Ah, okay. Either way, they don't have to be separate (which I'm sure you know). The audience and reader doesn't have to know everything (or even close to everything) for something to feel earned, valid, or to make sense within a universe that clarity has established. Clarity can enhance all of that, and sometimes logic itself based upon the "rules" of a particular universe establish the clarity of the world and characters and their actions.


I agree and this has nothing to do with what my teacher was saying. She wasn't saying that the story doesn't have to make sense (In fact, fiction has to make more sense than real life.) She was saying that (great) literature leaves room for many interpretations. Hollywood types might characterize a story that lacks nuance or ambiguity as being too "on the nose." That is not art. That is propaganda.


I think there is an important difference between ambiguity and lack of information. Inception is a great example of a movie with an ambiguous ending, but one that provides the viewer with enough information to come up with their own interpretations or explainations for what they are seeing. The Matrix is in a similar boat. Even if the precise nature of all the events is a bit unclear, there is enough material there to give the story weight, and give the viewer thoughts and questions to "chew on" over time. I think that Destiny's story (without the grimoire) is too sparse to pull this off.

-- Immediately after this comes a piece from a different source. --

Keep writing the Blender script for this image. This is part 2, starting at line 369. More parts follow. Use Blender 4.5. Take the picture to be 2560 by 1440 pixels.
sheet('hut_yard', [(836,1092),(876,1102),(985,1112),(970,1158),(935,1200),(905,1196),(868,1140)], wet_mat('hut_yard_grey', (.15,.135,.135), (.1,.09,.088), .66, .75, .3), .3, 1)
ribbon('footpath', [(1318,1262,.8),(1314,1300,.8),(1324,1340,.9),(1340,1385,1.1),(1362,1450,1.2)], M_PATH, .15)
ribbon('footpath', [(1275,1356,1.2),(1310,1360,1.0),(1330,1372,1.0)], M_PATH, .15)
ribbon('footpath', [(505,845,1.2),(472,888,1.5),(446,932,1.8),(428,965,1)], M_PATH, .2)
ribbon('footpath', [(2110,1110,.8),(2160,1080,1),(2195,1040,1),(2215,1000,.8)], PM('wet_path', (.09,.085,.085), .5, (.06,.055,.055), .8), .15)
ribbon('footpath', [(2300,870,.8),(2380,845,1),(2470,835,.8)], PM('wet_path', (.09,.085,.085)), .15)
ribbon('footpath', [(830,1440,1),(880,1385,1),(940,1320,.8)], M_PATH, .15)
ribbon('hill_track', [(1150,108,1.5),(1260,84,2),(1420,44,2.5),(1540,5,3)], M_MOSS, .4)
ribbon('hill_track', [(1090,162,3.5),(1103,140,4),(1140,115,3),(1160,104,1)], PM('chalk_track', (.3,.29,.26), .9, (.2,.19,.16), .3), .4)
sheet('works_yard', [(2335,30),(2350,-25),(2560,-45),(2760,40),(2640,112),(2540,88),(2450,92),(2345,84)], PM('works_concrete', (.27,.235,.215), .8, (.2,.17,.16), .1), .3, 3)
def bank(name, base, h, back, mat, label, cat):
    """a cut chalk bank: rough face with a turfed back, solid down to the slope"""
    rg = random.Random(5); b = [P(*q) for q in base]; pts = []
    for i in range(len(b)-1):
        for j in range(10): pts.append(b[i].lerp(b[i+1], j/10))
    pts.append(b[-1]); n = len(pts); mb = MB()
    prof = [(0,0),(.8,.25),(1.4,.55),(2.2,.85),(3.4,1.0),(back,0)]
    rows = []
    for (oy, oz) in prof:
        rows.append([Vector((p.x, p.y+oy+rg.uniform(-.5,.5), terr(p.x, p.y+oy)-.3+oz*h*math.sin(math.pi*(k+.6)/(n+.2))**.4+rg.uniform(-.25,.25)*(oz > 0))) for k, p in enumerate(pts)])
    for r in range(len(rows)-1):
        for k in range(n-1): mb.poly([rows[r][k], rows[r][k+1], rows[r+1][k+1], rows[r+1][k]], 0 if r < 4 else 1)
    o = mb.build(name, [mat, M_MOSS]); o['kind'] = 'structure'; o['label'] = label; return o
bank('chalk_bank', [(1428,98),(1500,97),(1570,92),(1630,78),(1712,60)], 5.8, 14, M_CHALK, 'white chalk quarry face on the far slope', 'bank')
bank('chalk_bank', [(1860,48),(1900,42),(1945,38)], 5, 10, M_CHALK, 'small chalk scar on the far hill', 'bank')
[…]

The ambiguity isn't the problem. It's that we aren't given enough information to take us beyond the most superficial questions.

But even Inception and the Matrix are not 'ambiguous' in their themes. You know what the characters want and how the world works at all times, and what ideas the filmmakers are putting forth. We don't see what happens to the top because it doesn't have anything to do with the theme or the real story at all, which is itself very clear. Is Cobb dreaming or is he not? It doesn't matter, which is why we don't get the answer.

Inception is the story of Ariadne performing inception on Cobb so he can get over his wife. An inception within an inception. But even if you don't pick up on that, you still understand the nature of the film's stance on letting go.